A Check is a written demand, which is addressed to a bank by a person who has money deposited therein for the payment of a part or the whole of his money to a third party.

The Heading, the Order to pay, the Amount Repeated in figures, the Signature, and the Number of the check are the parts of a check.

The Heading of the check is in all respects the same as that of a letter, and includes address and date.

The Order is written beneath the heading and fills the line for the full length of the check, and usually occupies three lines. The name of the bank, printed in bold type, is on the first line; on the second are the printed words Pay to, which are followed by the name of the person to whom the payment is to be made, or the payee. On the third is written the amount to be paid, the number of dollars to be paid being indicated in script, and the number of cents, in figures as a fraction of a dollar. It is optional whether the word and be used between the dollars and the cents. The line generally ends with the printed word Dollars.



Begin with capitals the words Pay and Dollars, and all important words in the name of the bank, as well as all words expressing numbers, except such as may be connected with preceding words by the hyphen.

The Amount Repeated is in figures, the same in amount as mentioned in the order.

But it is sometimes written in the body of the order with the script statement and sometimes in the upper left-hand corner of the check on a line with the heading. It is placed in the lower left-hand corner on a line with the signature.

The cents are expressed fractionally, as in the body of the order.

Most business men number their checks in the order they are issued. The number is found in one of the corners which is not occupied by the value of the check written in figures.

How to Draw a Check

Checks are principally of two kinds: Negotiable and Non-negotiable.

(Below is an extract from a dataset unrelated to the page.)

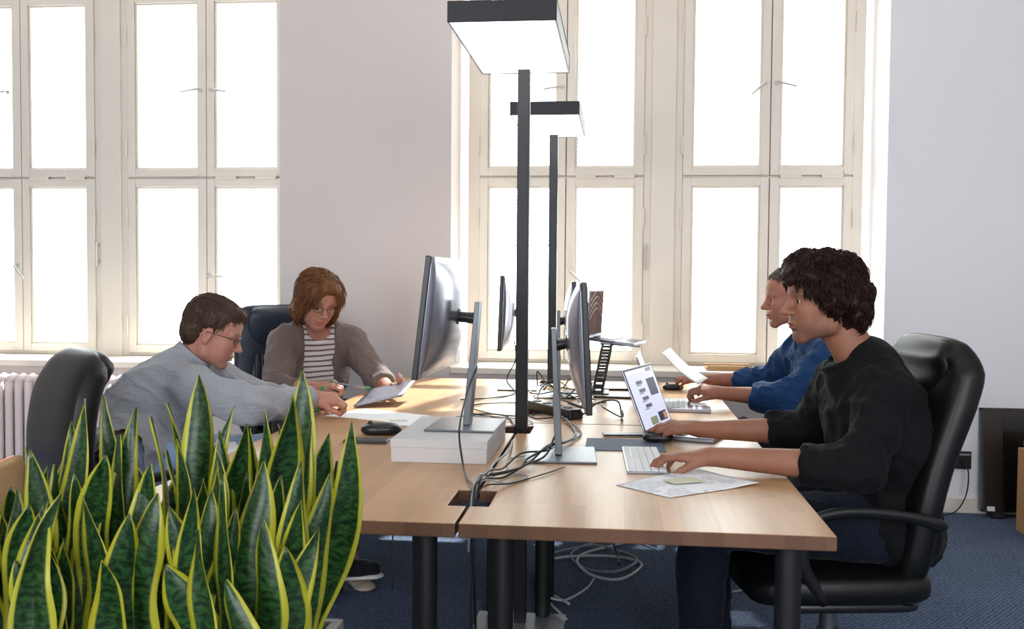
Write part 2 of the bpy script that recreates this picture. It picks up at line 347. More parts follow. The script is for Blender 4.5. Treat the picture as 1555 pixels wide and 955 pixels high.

A Negotiable Check is one that may be transferred from one person to another, and a Non-negotiable Check is one that cannot be so transferred.

In drawing a negotiable check the order may be in one of the following forms : Pay to Bearer; Pay to the order of So-and-so; Pay to So-and-so or order. The first makes the money payable to any one that may present the check. The second or third makes the money payable to any person to whom the payee may order it paid.

When the word Bearer is used, the check is negotiable as it stands ; but when the word order is used, the payee can neither collect the money himself nor transfer the check to another without writing his name upon the back. This is called indorsing the check. When the payee writes his name only, he is said to indorse the check in blank. By this indorsement he makes the money payable to bearer, and the check is still negotiable. When the payee wishes the money paid to a particular person only, he writes on the back Pay to So-and-so, and signs his name beneath. With such an indorsement the check is no longer negotiable. But when the payee wishes to transfer the check to another, so that it can be transferred to still another, he writes on the back Pay to the order of So-and-so, or, Pay to So-and-so or order, and signs his own name beneath this. The check is now also negotiable. This may be repeated by the second person and so on, by indorsing it under the other indorsements. The Holder is the person who is in legal possession of a check.

The Check Stub and Check showing how record is kept in check book

The Check Stub and Check showing how record is kept in check book

How to Indorse Checks

For indorsement, first turn the check so as to bring the left end to the top, and then turn it face downwards and write the indorsement near the top. Each successive indorsement should be written under its predecessor.

Checks are usually bound in books. At the left of each check so bound, and on the same piece of paper, is a ruled form for a complete description of the check. Between the check and this ruled form there is a line of perforations by means of which the check can be torn off for use. The paper that remains behind is called the stub.

Before depositing the checks they must first be indorsed. The customary form of indorsement is to write or stamp across the back of the check and about one inch from the top:

For Deposit to Credit of Herbert Smith


For Deposit Only

In Hanover National Bank

For Credit of

Herbert Smith

The left end of the face of the check is the top of the back. Any person named for the purpose may sign an indorsement for deposit. Checks thus indorsed can only be deposited, and should they be lost on the way to the bank the finder cannot use them, because as stated the checks are to be deposited, and the bank is not authorized to pay them to any one.

If the holder receives a check in which his name is incorrectly written, he must first indorse the name as it is written and under that write his own name correctly. When the deposit slip has been made out, it is well to keep a copy upon the reverse side of the stub of the check book. The checks, money, deposit slip and pass book are then taken to the receiving teller, who examines the deposit slip to see that it is correct and enters the amount in the pass book. This entry is his receipt for the amount deposited.

It is of the highest importance that the depositor keep his check book correctly and punctually written up. It is his guide to his bank account and he should be able to tell at once exactly how much money he has in bank at any given time.